Is glaciation during this time period found elsewhere in North America? Yes!! Glaciation during the latest Proterozoic is also known in Massachusetts and Newfoundland. However, the fact that the clasts in the diamictite are only from the locally derived Cranberry Gneiss and other nearby formations argues against having a large continental ice sheet here and instead argues in favor of local alpine glaciation. Miller (1994) speculates that a fairly rugged relief must have existed, possibly enhanced by rifting. It is interesting to note that few clasts in the Konnarock are derived from the earlier rhyolite volcanoes, but instead are derived from the older Cranberry Gneiss. This supports the idea that the volcanic period of the Mount Rogers was over and time a period of erosion intervened between the deposition of the Mount Rogers Formation and the Konnarock Formation. The rhyolite in the highlands may have been eroded away and the remaining rhyolite in the rift valley was buried by the Konnarock itself.

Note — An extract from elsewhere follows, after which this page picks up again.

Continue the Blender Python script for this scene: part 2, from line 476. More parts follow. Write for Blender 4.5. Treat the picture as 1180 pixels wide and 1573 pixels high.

At 570 m.y., the Blue Ridge was caught up in the rifting that opened Iapetus ocean. Faulting returned, creating a more mountainous topography, as evidenced by the fast-moving streams and alluvial fans of the lower part of the Unicoi Formation, now seen as conglomerate. Quartz and feldspar-rich grains in the Unicoi attest to the active erosion of the basement rock. New mafic magmas were responsible for the basalt flows observed in the middle part of the Unicoi.
The top of the Unicoi contains clean quartz sands that were deposited in a shoreline environment. As Iapetus continued to open and the shoreline drifted away from the central rift, the continental margin subsided and Iapetus flooded the coastline. This created a broad continental shelf where sand and mud dominated the environment.
570 million years ago

The Unicoi Formation, represents the next episode in our history. At this point, the opening of Iapetus was imminent, and a new cycle of rifting had begun. The coarse conglomerates of the lower Unicoi are evidence of stream deposits with the pebbles representing remnants of stream gravel bars and alluvial fans in the rift valleys. The sandstones and conglomerates that contain feldspar, and the coarse grain size of the conglomerates indicate a rugged topography, possibly due to faulting associated with the rifting. The mafic basalt flows in the middle of the Unicoi are thought to be the remnants of lava flows associated with the rifting. These volcanic rocks are probably similar in age to the Catoctin Formation of central Virginia, which have been dated at 570 million years old (see above). In the upper part of the Unicoi, the nature of the rock changes from land to continental shelf. These rocks are notably sandy and crossbedded, indicating migrating megaripples or underwater sand waves, possibly in a near-shore tidal current. At this point in the history of the Mount Rogers area, we can see the physical evidence for Iapetus in these rocks.


Later in the Paleozoic

The Unicoi marks the end of the highly fragmented geologic record where rock formations are separated by several hundred million years of erosion. Later rock formations in the Paleozoic Era, although far from complete, record a far more continuous history. Aided by better fossil preservation, Paleozoic rocks record the further opening and stabilization of the Iapetus ocean and the Laurentian continental shelf. There was a long period of reef-building and limestone deposition during the Cambrian and Ordovician periods that is now seen as the thick belts of carbonate now found the the Valley and Ridge. (In Virgnia, I-81 travels along this belt from Winchester to Bristol!) The closing of Iapetus started in the late Ordovician and the final collision with Africa which formed Pangea and which built the ancient Appalachian Mountains, occurred 230 million years ago in the late Pennsylvanian and Permian periods. The results of this collision are seen throughout the field trip as faulting, folding, and metamorphism of the rocks all throughout the Appalachians. The faulting sliced the crust into a series of thrust sheets which then telescoped the rocks, causing a repetition of the stratigraphy. Subsequent to the formation of Pangea, the geological record becomes fragmentary again, and aside from present erosional landforms, no really large features have been preserved in the geologic record since that time in the Mount Rogers area.